Electric car firm's shares spark into life

By Lee Spears, Kristen Scholer

Tesla Motors, the electric car company that hasn't posted a profit, raised US$226 million selling shares above its forecast price range in the first initial public offering of a US carmaker in a half-century.

The maker of the US$109,000 ($155,000) electric Roadster bought by Brad Pitt and George Clooney sold 13.3 million shares at US$17 each after offering them for US$14 to US$16, according to Bloomberg data and a filing with the Securities and Exchange Commission.

The Palo Alto, California-based company will use the proceeds to pay for factories and possible acquisitions, the SEC filing showed.

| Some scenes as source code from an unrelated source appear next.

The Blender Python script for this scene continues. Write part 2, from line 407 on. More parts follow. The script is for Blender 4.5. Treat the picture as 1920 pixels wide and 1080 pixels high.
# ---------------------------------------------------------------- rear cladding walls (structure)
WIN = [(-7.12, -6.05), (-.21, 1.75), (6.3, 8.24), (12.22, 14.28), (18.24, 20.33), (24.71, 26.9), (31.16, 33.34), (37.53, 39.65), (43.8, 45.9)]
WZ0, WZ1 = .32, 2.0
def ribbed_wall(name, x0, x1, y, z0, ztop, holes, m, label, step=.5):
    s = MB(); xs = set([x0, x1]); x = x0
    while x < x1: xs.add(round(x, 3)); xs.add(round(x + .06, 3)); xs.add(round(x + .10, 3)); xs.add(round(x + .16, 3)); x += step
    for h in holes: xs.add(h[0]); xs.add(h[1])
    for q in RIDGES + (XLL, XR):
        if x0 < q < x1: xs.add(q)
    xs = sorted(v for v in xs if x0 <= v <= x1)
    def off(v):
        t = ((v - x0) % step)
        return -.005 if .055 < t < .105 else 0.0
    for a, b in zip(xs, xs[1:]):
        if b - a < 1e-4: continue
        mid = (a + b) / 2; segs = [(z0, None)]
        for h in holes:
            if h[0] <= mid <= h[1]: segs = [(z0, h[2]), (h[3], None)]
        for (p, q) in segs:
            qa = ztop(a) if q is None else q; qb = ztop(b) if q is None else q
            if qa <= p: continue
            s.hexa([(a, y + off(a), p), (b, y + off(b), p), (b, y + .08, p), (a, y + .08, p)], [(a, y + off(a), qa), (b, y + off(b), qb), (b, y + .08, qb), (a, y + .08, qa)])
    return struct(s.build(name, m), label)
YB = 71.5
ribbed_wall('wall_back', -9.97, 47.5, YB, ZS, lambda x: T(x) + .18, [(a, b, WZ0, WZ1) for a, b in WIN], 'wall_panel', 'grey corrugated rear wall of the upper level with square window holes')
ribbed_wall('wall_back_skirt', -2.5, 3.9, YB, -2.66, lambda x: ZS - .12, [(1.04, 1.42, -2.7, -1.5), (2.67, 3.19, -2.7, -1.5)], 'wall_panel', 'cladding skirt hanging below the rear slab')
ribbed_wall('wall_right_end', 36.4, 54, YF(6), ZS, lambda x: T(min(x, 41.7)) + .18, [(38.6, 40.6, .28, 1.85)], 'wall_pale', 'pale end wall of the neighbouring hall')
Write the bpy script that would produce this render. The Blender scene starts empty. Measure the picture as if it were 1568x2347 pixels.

The IPO was the first by an American car company since Ford Motor in 1956.

Chief executive Elon Musk, who has staked his personal fortune to Tesla after making almost US$300 million selling PayPal and Zip2, is using the offering to fund a startup that expects to lose more money in the next two years as it tries to build a battery-powered sedan.

The sale came after at least 35 companies worldwide postponed or withdrew IPOs since the start of May as the European debt crisis sent the Standard & Poor's 500 Index down as much as 14 per cent from its 2010 high.

Tesla will start trading today on the Nasdaq Stock Market under the ticker TSLA.

New York-based Goldman Sachs Group, Morgan Stanley and JPMorgan Chase, alongside Deutsche Bank of Frankfurt, led Tesla's offering.

Electric-car technology has been supported by US policymakers including President Barack Obama as a way to reduce the nation's oil use and dependence on foreign energy sources.

Obama set a goal of getting 1 million plug-in hybrids and electric cars on US roads by 2015 and subsidised Tesla with a US$465 million loan from the Department of Energy to develop its cars.

Musk, Tesla's biggest shareholder, co-founded PayPal, the online payment company now owned by San Jose, California-based EBay, and is chief executive of Space Exploration Technologies, a Hawthorne, California-based company that builds spacecraft.

He has spent more than US$70 million of his own money on Tesla while selling about 1000 Roadsters to film stars, musicians and battery-car advocates.

While the carmaker has burned through US$230.5 million in cash and posted losses in every quarter since it was founded in July 2003, Tesla attracted Toyota, the world's largest carmaker, which planned to buy US$50 million of shares alongside the IPO. Tesla and Toyota said they might co-operate on electric-vehicle development, though they haven't signed agreements to do so, filings show.

Mountain View, California-based Google's founders Larry Page and Sergey Brin, the government of Abu Dhabi and Daimler of Stuttgart, Germany, are also investors.

Tesla's net loss in the first quarter almost doubled to US$29.5 million from a year earlier.

The deficit is more than half the US$55.7 million the carmaker lost in all of 2009.

At the original midpoint price of US$15, Tesla was valued at 5.5 times its net tangible assets, a measure of shareholder equity that excludes assets that can't be sold in liquidation.

That's triple the median 1.82 times for automotive companies globally, data compiled by Bloomberg show.

Tesla will use the IPO and the federal loan to develop its lithium-ion battery-powered Model S, a US$57,400 electric sedan intended to travel 257km per charge, by 2012. The company plans to produce at least 20,000 units of the Model S each year.

Under terms of the federal loan, Musk and certain affiliates must retain 65 per cent of their stock in Tesla for a year after completing the Model S project. Musk's divorce proceedings won't result in the combined stake falling below 65 per cent or have a material impact on his ability to serve as CEO, according to filings.

As Tesla focuses on creating a niche for premium-priced electric vehicles, Yokohama-based Nissan Motor and General Motors are developing battery-powered vehicles to appeal to mainstream buyers.

Nissan's electric Leaf hatchback, which has a range of 160km, goes on sale in the US later this year with a base price of US$32,780, or a third that of Tesla's Roadster.

GM plans to introduce the Chevrolet Volt electric car in November. The Detroit-based carmaker is preparing for an IPO that may sell 20 per cent of the Treasury's stake in the company and reduce the US to a minority owner, two people familiar with the plan said last week.

Nissan chief executive Carlos Ghosn said the carmaker had received more than 20,000 orders for the Leaf globally, and was prepared to build as many as 500,000 electric cars annually by 2012.

Japan's third-largest carmaker reported revenue of US$81.1 billion in its fiscal year ended March 31.

Tesla had revenue of US$112 million last year.


* Founded in 2003 by South African Elon Musk, co-founder of online payments giant PayPal and SpaceX.
* Specialises in environmentally friendly electric cars.
* Flagship Roadster car costs $155,000.
* Customers include Brad Pitt and George Clooney.